===== LISTED ENTRIES =====
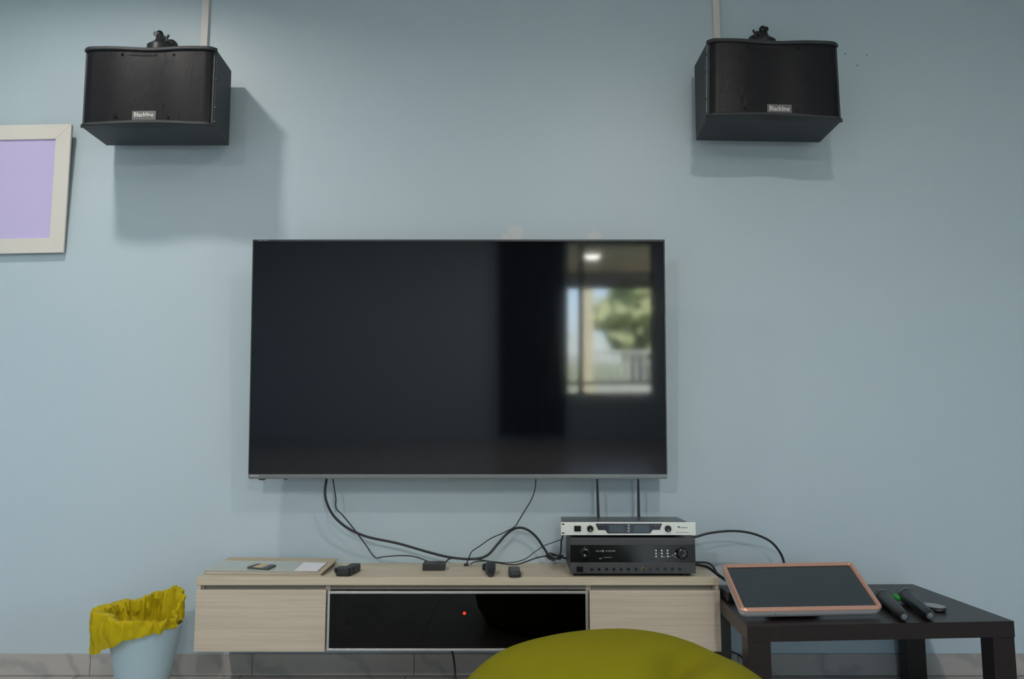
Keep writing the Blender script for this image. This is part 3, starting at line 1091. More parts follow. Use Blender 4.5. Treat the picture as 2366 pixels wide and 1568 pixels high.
def receiver():
    yf = -0.272
    tl, br = at(1296, 1206, yf), at(1608, 1236, yf)
    x0, x1, z0, z1 = tl.x, br.x, at(1450, 1236, yf).z, at(1450, 1206, yf).z
    t = thing('wireless_receiver', 'slim silver wireless microphone receiver with two aerials, on the black amplifier', 'receiver', ((x0 + x1) / 2, yf + 0.08, z0 - 0.012))
    S = lambda px: at(px, 1220, yf).x
    Zp = lambda py: at(1450, py, yf).z
    bx0, bx1 = S(1303), S(1588)
    yb = yf + 0.165
    obj('casing', B(((bx0, yf + 0.004, z0 + 0.001), (bx1, yb, z1 + 0.0015))), M_STEEL, t, bevel=0.0015)
    obj('faceplate', B(((x0, yf, z0), (x1, yf + 0.004, z1))), M_SILVER, t, bevel=0.0008)
    for px, py in ((1301, 1210.5), (1301, 1231)):
        bm = bmesh.new()
        prism(bm, rrect(S(px) - 0.0048, Zp(py) - 0.0022, S(px) + 0.0048, Zp(py) + 0.0022, 0.0021), Vector((0, yf, 0)), UX, UZ, UN, -0.001, 0.0006)
        obj('rack_slot', bm, M_BLACK, t)
    bm = bmesh.new()
    box(bm, (S(1326.5), yf - 0.004, Zp(1227)), (S(1342), yf, Zp(1214)))
    obj('power_switch', bm, M_BLACK_GLOSS, t, bevel=0.001)
    for px in (1363.5, 1543):
        bm = bmesh.new()
        turned(bm, (S(px), yf, Zp(1220.5)), (0, -1, 0), [(0, 0.0115), (0.010, 0.0105), (0.0125, 0.0085)], n=28)
        k = obj('volume_knob', bm, M_BLACK_GLOSS, t, smooth=False)
        bm = bmesh.new()
        box(bm, (S(px) - 0.0009, yf - 0.0135, Zp(1220.5) - 0.007), (S(px) + 0.0009, yf - 0.0125, Zp(1220.5) - 0.001))
        obj('pointer_mark', bm, M_WHITEPL, k)
        bm = bmesh.new()
        for a in range(-50, 231, 28):
            aa = math.radians(a)
            cyl(bm, (S(px) + 0.0142 * math.cos(aa), yf + 0.001, Zp(1220.5) + 0.0142 * math.sin(aa)), (S(px) + 0.0142 * math.cos(aa), yf - 0.0005, Zp(1220.5) + 0.0142 * math.sin(aa)), 0.0006, n=6)
        obj('dial_marks', bm, M_BLACK, t)
    # dark display window with cut corners
    bm = bmesh.new()
    poly = [(1376, 1209), (1530, 1209), (1524.5, 1223.5), (1508, 1223.5), (1502, 1231.8), (1404, 1231.8), (1398, 1224), (1382, 1224)]
    prism(bm, [(S(a), Zp(b_)) for a, b_ in poly], Vector((0, yf, 0)), UX, UZ, UN, -0.001, 0.0012)
    d = obj('display_window', bm, mat('dark_display_acrylic', srgb(44, 48, 58), 0.12, noise_scale=20, noise_amt=0.05), t)
    for a, b_ in ((1407, 1440), (1465, 1500)):
        bm = bmesh.new()
        prism(bm, rrect(S(a), Zp(1229), S(b_), Zp(1213), 0.002), Vector((0, yf, 0)), UX, UZ, UN, 0.0011, 0.0018)
        obj('display_screen', bm, mat('grey_blue_lcd', srgb(62, 76, 88), 0.2, noise_scale=20, noise_amt=0.05), d)
    for ch, py in (('U', 1215.5), ('H', 1222), ('F', 1229)):
        obj('lettering', text_bm(ch, Vector((S(1450.3), yf - 0.0013, Zp(py))), UX, UZ, UN, 0.0068, 0.0062, 0.0006, bold=0.02), M_WHITEPL, d)
    for px in (1385, 1391, 1515, 1521.5):
        bm = bmesh.new()
        cyl(bm, (S(px), yf - 0.0012, Zp(1213)), (S(px), yf - 0.002, Zp(1213)), 0.0011, n=8)
        obj('indicator_dot', bm, M_SILVERPL, d)
    # faint lettering beside the right knob
    bm = bmesh.new()
    for a, b_, py, h in ((1566, 1571, 1217, 0.005), (1573, 1578, 1218.5, 0.003), (1579.5, 1583, 1218.5, 0.003), (1584.5, 1588, 1218.5, 0.003), (1562, 1592, 1229.5, 0.0012)):
        box(bm, (S(a), yf - 0.0006, Zp(py) - h / 2), (S(b_), yf, Zp(py) + h / 2))
    obj('maker_mark', bm, M_STEEL, t)
    for px in (bx0 + 0.03, bx1 - 0.03):
        for yy in (yf + 0.02, yb - 0.02):
            bm = bmesh.new()
            cyl(bm, (px, yy, z0 + 0.002), (px, yy, AMP_TOP), 0.009, n=16)
            obj('rubber_foot', bm, M_BLACK, t)
    # aerials at the back
    for px, lean in ((1382, 0.004), (1475, -0.001)):
        xb_ = at(px + 1, 1205, yb + 0.008).x
        zb = z0 + 0.02
        bm = bmesh.new()
        cyl(bm, (xb_, yb, zb), (xb_, yb + 0.012, zb), 0.006, n=16)
        top = Vector((xb_ - lean, yb + 0.010, zb + 0.20))
        base = Vector((xb_, yb + 0.010, zb - 0.006))
        turned(bm, base, top - base, [(0, 0.0062), (0.03, 0.0062), (0.033, 0.0052), (0.12, 0.0045), (0.16, 0.0030), (0.205, 0.0026)], n=16)
        obj('antenna', bm, M_CABLE, t, smooth=True)
    return t


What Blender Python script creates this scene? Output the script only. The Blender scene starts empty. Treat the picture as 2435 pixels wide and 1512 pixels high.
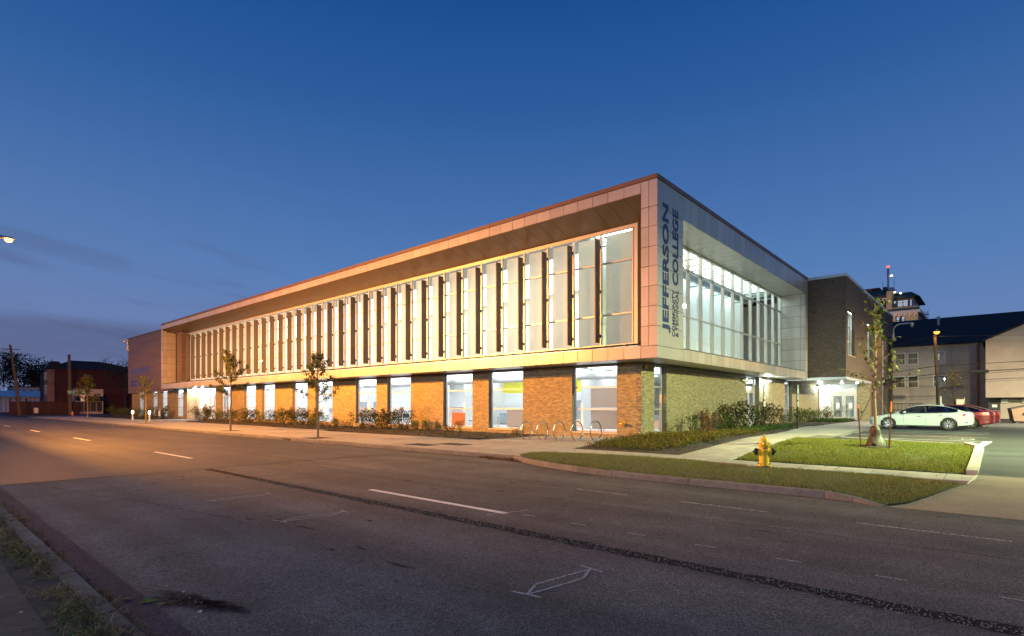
import bpy, bmesh, math, random
from mathutils import Vector, Matrix
import numpy as np
from mathutils import noise as pnoise

random.seed(7)
rng = np.random.default_rng(7)
C = bpy.context.scene.collection
sc = bpy.context.scene
R = math.radians
PI = math.pi

# ------------------------------------------------------------------ camera
CX_, SX_ = 0.7507, 0.6606            # cos / sin of the camera heading (turned left from +Y)
cd = bpy.data.cameras.new('camera')
cam = bpy.data.objects.new('camera', cd)
C.objects.link(cam)
sc.camera = cam
cd.sensor_width = 36
cd.lens = 36 * 1297 / 2434
cd.shift_y = 209 / 2434
cd.clip_end = 3000
cam.location = (0, 0, 1.7)
cam.rotation_euler = (PI / 2, 0, math.atan2(SX_, CX_))

# ------------------------------------------------------------------ render / exposure
sc.render.engine = 'CYCLES'
sc.view_settings.view_transform = 'Standard'
sc.view_settings.look = 'None'
sc.view_settings.gamma = 1
sc.view_settings.exposure = 0
sc.view_settings.use_curve_mapping = False
sc.cycles.use_denoising = True
try:
    sc.cycles.denoiser = 'OPENIMAGEDENOISE'
except Exception:
    pass
sc.cycles.max_bounces = 8
sc.cycles.diffuse_bounces = 4
sc.cycles.glossy_bounces = 4
sc.cycles.transmission_bounces = 6
sc.cycles.transparent_max_bounces = 12
sc.cycles.sample_clamp_indirect = 4
sc.cycles.caustics_reflective = False
sc.cycles.caustics_refractive = False

# ------------------------------------------------------------------ world: dusk sky
SUN_EL, SUN_ROT = R(-2.0), R(250)
w = bpy.data.worlds.new("World")
sc.world = w
w.use_nodes = True
nt = w.node_tree
N = nt.nodes
L = nt.links
bg = N['Background']


def mnode(nt, op, a, b=None, c=None, clamp=False):
    n = nt.nodes.new('ShaderNodeMath')
    n.operation = op
    n.use_clamp = clamp
    for i, v in enumerate((a, b, c)):
        if v is None:
            continue
        if isinstance(v, (int, float)):
            n.inputs[i].default_value = v
        else:
            nt.links.new(v, n.inputs[i])
    return n.outputs[0]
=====
WHAT YOU HAVE TO DO => What comes back should match the records exactly, minus any pictures.

RESULT OF THIS TASK =>
Keep writing the Blender script for this image. This is part 3, starting at line 1091. More parts follow. Use Blender 4.5. Treat the picture as 2366 pixels wide and 1568 pixels high.
def receiver():
    yf = -0.272
    tl, br = at(1296, 1206, yf), at(1608, 1236, yf)
    x0, x1, z0, z1 = tl.x, br.x, at(1450, 1236, yf).z, at(1450, 1206, yf).z
    t = thing('wireless_receiver', 'slim silver wireless microphone receiver with two aerials, on the black amplifier', 'receiver', ((x0 + x1) / 2, yf + 0.08, z0 - 0.012))
    S = lambda px: at(px, 1220, yf).x
    Zp = lambda py: at(1450, py, yf).z
    bx0, bx1 = S(1303), S(1588)
    yb = yf + 0.165
    obj('casing', B(((bx0, yf + 0.004, z0 + 0.001), (bx1, yb, z1 + 0.0015))), M_STEEL, t, bevel=0.0015)
    obj('faceplate', B(((x0, yf, z0), (x1, yf + 0.004, z1))), M_SILVER, t, bevel=0.0008)
    for px, py in ((1301, 1210.5), (1301, 1231)):
        bm = bmesh.new()
        prism(bm, rrect(S(px) - 0.0048, Zp(py) - 0.0022, S(px) + 0.0048, Zp(py) + 0.0022, 0.0021), Vector((0, yf, 0)), UX, UZ, UN, -0.001, 0.0006)
        obj('rack_slot', bm, M_BLACK, t)
    bm = bmesh.new()
    box(bm, (S(1326.5), yf - 0.004, Zp(1227)), (S(1342), yf, Zp(1214)))
    obj('power_switch', bm, M_BLACK_GLOSS, t, bevel=0.001)
    for px in (1363.5, 1543):
        bm = bmesh.new()
        turned(bm, (S(px), yf, Zp(1220.5)), (0, -1, 0), [(0, 0.0115), (0.010, 0.0105), (0.0125, 0.0085)], n=28)
        k = obj('volume_knob', bm, M_BLACK_GLOSS, t, smooth=False)
        bm = bmesh.new()
        box(bm, (S(px) - 0.0009, yf - 0.0135, Zp(1220.5) - 0.007), (S(px) + 0.0009, yf - 0.0125, Zp(1220.5) - 0.001))
        obj('pointer_mark', bm, M_WHITEPL, k)
        bm = bmesh.new()
        for a in range(-50, 231, 28):
            aa = math.radians(a)
            cyl(bm, (S(px) + 0.0142 * math.cos(aa), yf + 0.001, Zp(1220.5) + 0.0142 * math.sin(aa)), (S(px) + 0.0142 * math.cos(aa), yf - 0.0005, Zp(1220.5) + 0.0142 * math.sin(aa)), 0.0006, n=6)
        obj('dial_marks', bm, M_BLACK, t)
    # dark display window with cut corners
    bm = bmesh.new()
    poly = [(1376, 1209), (1530, 1209), (1524.5, 1223.5), (1508, 1223.5), (1502, 1231.8), (1404, 1231.8), (1398, 1224), (1382, 1224)]
    prism(bm, [(S(a), Zp(b_)) for a, b_ in poly], Vector((0, yf, 0)), UX, UZ, UN, -0.001, 0.0012)
    d = obj('display_window', bm, mat('dark_display_acrylic', srgb(44, 48, 58), 0.12, noise_scale=20, noise_amt=0.05), t)
    for a, b_ in ((1407, 1440), (1465, 1500)):
        bm = bmesh.new()
        prism(bm, rrect(S(a), Zp(1229), S(b_), Zp(1213), 0.002), Vector((0, yf, 0)), UX, UZ, UN, 0.0011, 0.0018)
        obj('display_screen', bm, mat('grey_blue_lcd', srgb(62, 76, 88), 0.2, noise_scale=20, noise_amt=0.05), d)
    for ch, py in (('U', 1215.5), ('H', 1222), ('F', 1229)):
        obj('lettering', text_bm(ch, Vector((S(1450.3), yf - 0.0013, Zp(py))), UX, UZ, UN, 0.0068, 0.0062, 0.0006, bold=0.02), M_WHITEPL, d)
    for px in (1385, 1391, 1515, 1521.5):
        bm = bmesh.new()
        cyl(bm, (S(px), yf - 0.0012, Zp(1213)), (S(px), yf - 0.002, Zp(1213)), 0.0011, n=8)
        obj('indicator_dot', bm, M_SILVERPL, d)
    # faint lettering beside the right knob
    bm = bmesh.new()
    for a, b_, py, h in ((1566, 1571, 1217, 0.005), (1573, 1578, 1218.5, 0.003), (1579.5, 1583, 1218.5, 0.003), (1584.5, 1588, 1218.5, 0.003), (1562, 1592, 1229.5, 0.0012)):
        box(bm, (S(a), yf - 0.0006, Zp(py) - h / 2), (S(b_), yf, Zp(py) + h / 2))
    obj('maker_mark', bm, M_STEEL, t)
    for px in (bx0 + 0.03, bx1 - 0.03):
        for yy in (yf + 0.02, yb - 0.02):
            bm = bmesh.new()
            cyl(bm, (px, yy, z0 + 0.002), (px, yy, AMP_TOP), 0.009, n=16)
            obj('rubber_foot', bm, M_BLACK, t)
    # aerials at the back
    for px, lean in ((1382, 0.004), (1475, -0.001)):
        xb_ = at(px + 1, 1205, yb + 0.008).x
        zb = z0 + 0.02
        bm = bmesh.new()
        cyl(bm, (xb_, yb, zb), (xb_, yb + 0.012, zb), 0.006, n=16)
        top = Vector((xb_ - lean, yb + 0.010, zb + 0.20))
        base = Vector((xb_, yb + 0.010, zb - 0.006))
        turned(bm, base, top - base, [(0, 0.0062), (0.03, 0.0062), (0.033, 0.0052), (0.12, 0.0045), (0.16, 0.0030), (0.205, 0.0026)], n=16)
        obj('antenna', bm, M_CABLE, t, smooth=True)
    return t


What Blender Python script creates this scene? Output the script only. The Blender scene starts empty. Treat the picture as 2435 pixels wide and 1512 pixels high.
import bpy, bmesh, math, random
from mathutils import Vector, Matrix
import numpy as np
from mathutils import noise as pnoise

random.seed(7)
rng = np.random.default_rng(7)
C = bpy.context.scene.collection
sc = bpy.context.scene
R = math.radians
PI = math.pi

# ------------------------------------------------------------------ camera
CX_, SX_ = 0.7507, 0.6606            # cos / sin of the camera heading (turned left from +Y)
cd = bpy.data.cameras.new('camera')
cam = bpy.data.objects.new('camera', cd)
C.objects.link(cam)
sc.camera = cam
cd.sensor_width = 36
cd.lens = 36 * 1297 / 2434
cd.shift_y = 209 / 2434
cd.clip_end = 3000
cam.location = (0, 0, 1.7)
cam.rotation_euler = (PI / 2, 0, math.atan2(SX_, CX_))

# ------------------------------------------------------------------ render / exposure
sc.render.engine = 'CYCLES'
sc.view_settings.view_transform = 'Standard'
sc.view_settings.look = 'None'
sc.view_settings.gamma = 1
sc.view_settings.exposure = 0
sc.view_settings.use_curve_mapping = False
sc.cycles.use_denoising = True
try:
    sc.cycles.denoiser = 'OPENIMAGEDENOISE'
except Exception:
    pass
sc.cycles.max_bounces = 8
sc.cycles.diffuse_bounces = 4
sc.cycles.glossy_bounces = 4
sc.cycles.transmission_bounces = 6
sc.cycles.transparent_max_bounces = 12
sc.cycles.sample_clamp_indirect = 4
sc.cycles.caustics_reflective = False
sc.cycles.caustics_refractive = False

# ------------------------------------------------------------------ world: dusk sky
SUN_EL, SUN_ROT = R(-2.0), R(250)
w = bpy.data.worlds.new("World")
sc.world = w
w.use_nodes = True
nt = w.node_tree
N = nt.nodes
L = nt.links
bg = N['Background']


def mnode(nt, op, a, b=None, c=None, clamp=False):
    n = nt.nodes.new('ShaderNodeMath')
    n.operation = op
    n.use_clamp = clamp
    for i, v in enumerate((a, b, c)):
        if v is None:
            continue
        if isinstance(v, (int, float)):
            n.inputs[i].default_value = v
        else:
            nt.links.new(v, n.inputs[i])
    return n.outputs[0]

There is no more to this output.